** start **

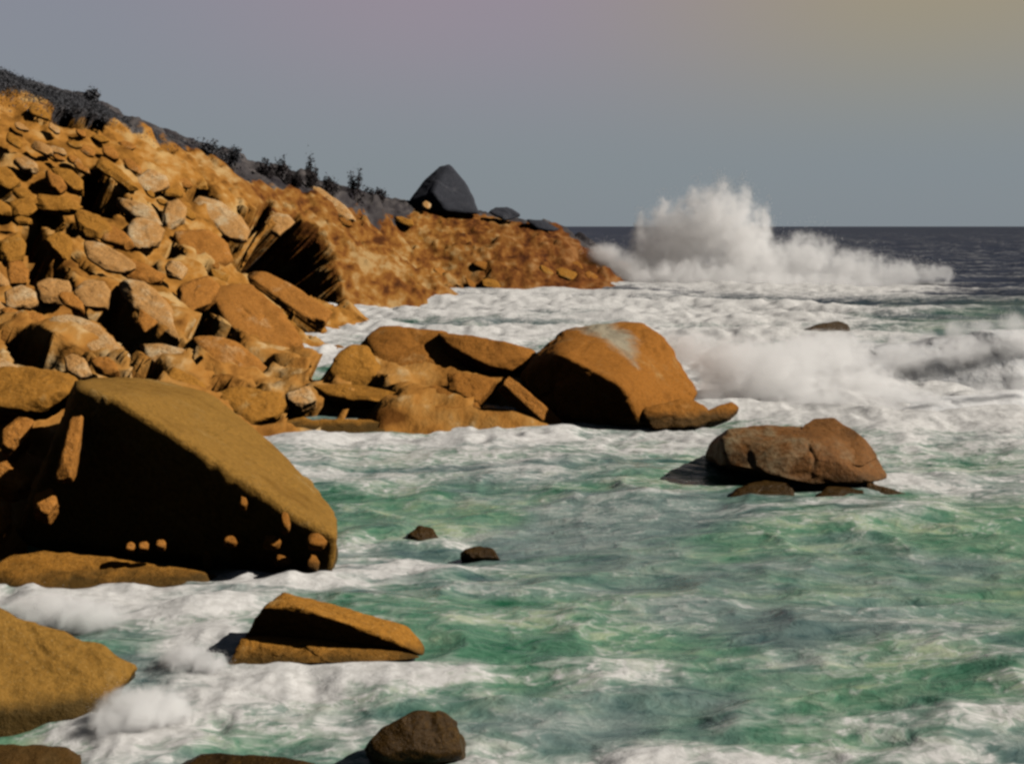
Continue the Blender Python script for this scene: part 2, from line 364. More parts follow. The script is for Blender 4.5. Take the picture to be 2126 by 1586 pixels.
# ---- boulders on the hillside (outline in photo pixels, look, label)
HILL = [
 ([(88,661),(116,646),(160,656),(204,675),(238,705),(272,736),(270,750),(252,757),(211,750),(170,729),(143,712),(102,695)], 'pale', 'long pale tan slab tilted down to the right above the black overhang', {}),
 ([(243,585),(265,576),(300,583),(327,606),(354,634),(372,670),(385,712),(350,700),(300,668),(275,640),(250,612)], 'pale', 'beige tilted slab leaning over the star shaped black hollow', {}),
 ([(283,722),(290,713),(330,712),(395,728),(425,738),(440,775),(430,800),(380,795),(345,770),(310,745)], 'pale', 'whitish rounded slab resting just above the top edge of the huge black faced slab', {}),
 ([(132,740),(150,730),(180,748),(192,778),(165,785),(135,765)], 'pale', 'small pale block at the right end of a flat black hollow low on the slope', {}),
 ([(365,600),(385,582),(430,570),(458,590),(450,625),(425,645),(385,650),(368,630)], 'tan', 'square tan block wedged at the head of the big smooth sloping slab', {}),
 ([(415,612),(470,582),(545,598),(585,640),(625,685),(640,735),(590,790),(560,775),(500,712),(440,668)], 'tan', 'big smooth tan slab sloping down to the small white foam pocket', {'thick':1.6}),
 ([(488,562),(530,553),(600,588),(655,622),(705,658),(690,692),(662,692),(640,665),(600,630),(560,604),(520,590)], 'tan', 'long narrow orange slab below the cave with a black slit under it', {'thick':.9}),
 ([(395,700),(440,690),(500,712),(560,765),(605,802),(560,822),(500,795),(445,782),(430,740)], 'tan', 'orange slab lying lowest beside the shore, below the big smooth slab', {}),
 ([(150,600),(180,580),(225,585),(237,610),(225,640),(190,645),(160,630)], 'pale', 'pale angular block left of the beige tilted slab', {}),
 ([(256,475),(285,448),(320,453),(347,480),(332,512),(290,522),(262,507)], 'pale', 'cream coloured boulder at the middle of the slope, brightest in its cluster', {}),
 ([(335,445),(345,420),(370,413),(389,430),(384,462),(355,477),(338,467)], 'pale', 'upright pale oval boulder beside the cream boulder mid slope', {}),
 ([(393,422),(410,405),(460,418),(500,450),(524,485),(517,512),(490,507),(468,472),(430,452),(400,442)], 'pale', 'long pale bent slab ending at the left lip of the cave', {}),
 ([(548,462),(570,440),(600,446),(612,462),(590,476),(576,494),(560,480)], 'pale', 'pale pointed block hanging over the mouth of the cave', {}),
 ([(338,555),(350,540),(375,540),(392,560),(377,580),(345,574)], 'pale', 'little pale boulder above the square tan block', {}),
 ([(70,590),(100,575),(140,582),(152,605),(130,632),(90,627),(70,612)], 'pale', 'rounded tan boulder just under the arched black hollow near the left edge', {}),
 ([(8,602),(40,588),(75,600),(80,630),(50,647),(12,637)], 'pale', 'pale boulder at the left edge, above the long pale slab', {}),
 ([(15,660),(50,642),(90,652),(112,690),(80,694),(38,684)], 'tan', 'tan rock tucked against the upper left end of the long pale slab', {}),
 ([(160,502),(200,500),(260,530),(292,557),(262,567),(220,562),(185,540)], 'pale', 'narrow pale slab slanting across mid slope right of a thin black crack', {}),
 ([(228,532),(300,545),(342,570),(332,592),(280,582),(240,566)], 'tan', 'tan slab lying directly above the beige tilted slab', {}),
 ([(358,482),(420,470),(472,500),(484,542),(450,562),(400,552),(363,527)], 'tan', 'broad orange block left of the cave, under the bent slab', {}),
 ([(150,430),(210,448),(243,480),(227,497),(180,492),(153,465)], 'ochre', 'ochre block sloping under the triangular black hollow high on the slope', {}),
 ([(70,402),(140,410),(172,430),(150,447),(95,442),(68,425)], 'ochre', 'flat ochre rock above a drooping black hollow at upper left', {}),
 ([(90,490),(130,480),(152,500),(147,542),(115,532),(93,510)], 'ochre', 'ochre boulder between two black hollows near the left edge', {}),
 ([(0,500),(38,482),(55,505),(48,540),(0,548)], 'ochre', 'ochre rock cut by the left edge of the view at mid height', {}),
 ([(275,372),(310,350),(347,365),(354,390),(320,403),(285,392)], 'pale', 'pale boulder right of the triangular black hollow high on the slope', {}),
 ([(192,325),(225,332),(265,362),(292,395),(270,398),(235,368),(198,347)], 'ochre', 'slanting ochre slab roofing the triangular black hollow', {}),
 ([(20,418),(62,408),(80,432),(60,450),(25,445)], 'ochre', 'low ochre rock at the left edge beneath the upper scree', {}),
 ([(105,350),(140,345),(172,375),(176,410),(150,400),(120,375)], 'ochre', 'ochre block touching the left side of the triangular black hollow', {}),
 ([(300,300),(345,310),(375,340),(350,350),(315,335)], 'ochre', 'dull ochre rock close under the crest turf', {}),
 ([(430,330),(480,350),(505,385),(470,390),(440,365)], 'rust', 'brown rock close under the crest left of the dark shrubs', {}),
 ([(385,350),(420,365),(440,395),(405,392),(380,375)], 'ochre', 'dull brown rock above a small black hollow near the crest', {}),
 ([(640,385),(665,390),(720,430),(745,462),(735,470),(690,445),(650,410)], 'pale', 'long straight pale rib running down from the shrubs on the crest', {}),
 ([(10,545),(45,540),(62,565),(55,590),(20,588)], 'tan', 'small tan rock at the left edge beside the arched black hollow', {}),
 ([(290,640),(330,668),(300,690),(285,668)], 'tan', 'sharp small rock inside the star shaped black hollow', {}),
 ([(455,640),(470,600),(482,600),(480,640)], 'tan', 'thin tan flake standing on the big smooth slab', {}),
]
for outl, mt, lab, kw in HILL:
    o = np.array(outl, float); cx, cy = o.mean(0)
    rock('boulder', [slab_pts(outl, DEPTH(cx, cy), kw.get('a', .45), kw.get('b', 1.5), kw.get('thick'))], mt, lab, sub=5)

# ---- the rest of the pile: smaller boulders between the big ones, one outline each
def poly_in(pt, poly):
    x, y = pt; c = False; j = len(poly)-1
    for i in range(len(poly)):
        if (poly[i][1] > y) != (poly[j][1] > y) and x < (poly[j][0]-poly[i][0])*(y-poly[i][1])/(poly[j][1]-poly[i][1]) + poly[i][0]: c = not c
        j = i
    return c
allo = [h[0] for h in HILL]
SL = 'small broken filler stone wedged between the big slabs of the rockfall slope'
k = 0; placed = []
for _ in range(6000):
    if k >= 24: break
    px = RNG.uniform(-60, 470); py = RNG.uniform(270, 830)
    crest = np.interp(px, [-60,0,200,400,500], [140,158,222,312,345])
    if py < crest + 100 or py > np.interp(px, [-60,150,440,500],[840,790,815,830]): continue
    s = RNG.uniform(20, 50)*(0.6 + .5*(py-200)/600)
    if any(poly_in((px+dx*s*.8, py+dy*s*.6), h) for h in HOLES for dx, dy in ((0,0),(1,0),(-1,0),(0,1),(0,-1))): continue
    if any(poly_in((px, py), h) for h in allo): continue
    if any((px-a)**2+(py-b)**2 < (.62*(s+c))**2 for a, b, c in placed): continue
    placed.append((px, py, s)); k += 1
    an = math.radians(RNG.uniform(10, 45)); n = 7; outl = []
    for i in range(n):
        th = 2*math.pi*(i+RNG.uniform(-.25, .25))/n; ex, ey = s*1.4*math.cos(th)*RNG.uniform(.7, 1.2), s*.62*math.sin(th)*RNG.uniform(.7, 1.2)
        outl.append((px+ex*math.cos(an)-ey*math.sin(an), py+ex*math.sin(an)+ey*math.cos(an)))
    rock('boulder', [slab_pts(outl, DEPTH(px, py)-.2, RNG.uniform(.2, .7), RNG.uniform(1.1, 1.9), None, .12)], ['pale','tan','ochre','tan'][RNG.integers(4)], SL, group='small boulders between the big slabs', sub=4)

def scatter(n, xr, lim, sr, mats, label, group, off):
    done = []; tries = 0
    while len(done) < n and tries < 4000:
        tries += 1
        px = RNG.uniform(*xr); lo_, hi_ = lim(px); py = RNG.uniform(lo_, hi_); s = RNG.uniform(*sr)
        if any(poly_in((px+dx*s, py+dy*s), h) for h in HOLES for dx, dy in ((0,0),(1,0),(-1,0),(0,1),(0,-1))): continue
        if any(poly_in((px, py), h) for h in allo) or any((px-a)**2+(py-b)**2 < (.9*(s+c_))**2 for a, b, c_ in done): continue
        done.append((px, py, s)); an = math.radians(RNG.uniform(5, 45)); outl = []
        for i in range(6):
            th = 2*math.pi*(i+RNG.uniform(-.3, .3))/6; ex, ey = s*1.4*math.cos(th)*RNG.uniform(.7, 1.2), s*.6*math.sin(th)*RNG.uniform(.7, 1.2)
            outl.append((px+ex*math.cos(an)-ey*math.sin(an), py+ex*math.sin(an)+ey*math.cos(an)))
        rock('boulder', [slab_pts(outl, DEPTH(px, py)+off, RNG.uniform(.2, .9), RNG.uniform(.8, 1.6))], mats[RNG.integers(len(mats))], label, group=group, sub=4)
crest_y = lambda x: float(np.interp(x, [-60,0,200,400,500,600,720,850,1000,1180], [140,158,222,312,345,385,395,418,440,480]))
scatter(26, (-30, 560), lambda x: (crest_y(x)+48, crest_y(x)+135), (10, 26), ['ochre','tan','ochre','pale'], 'dull stone half buried in the bare upper slope below the crest', 'stones on the upper slope', -.3)
scatter(34, (715, 1230), lambda x: (crest_y(min(x, 1180))+28, 596), (9, 24), ['rust','rust','tan','ochre'], 'rusty block jutting from the face of the far headland', 'blocks on the headland face', -.4)

# ---- the huge slab at the left shore
def lowered(pts, z=-.6): return [np.array([p[0], p[1], z]) for p in pts]
fe = [P(158,802,24.3),P(240,824,24.1),P(300,874,23.9),P(430,950,23.6),P(520,1005,23.4),P(640,1096,23.1),P(708,1108,23.3)]
be = [P(170,785,30),P(300,782,33),P(440,812,33),P(520,888,31.5),P(612,962,29),P(692,1052,26)]
bt = [P(20,1140,26.2),P(240,1157,25.8),P(500,1187,24.9),P(640,1202,24.3),P(690,1160,23.9)]
SLAB = rock('rock_slab', [fe + be + lowered(be) + bt + lowered(bt, -.3) ], 'olive', 'huge slab with a yellowish sloping top and a sheer black face towards the water', 'rock', sub=6, p=60, rough=.5)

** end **

Report how many lines in the data include the word "pixels", and give nothing but the count.

2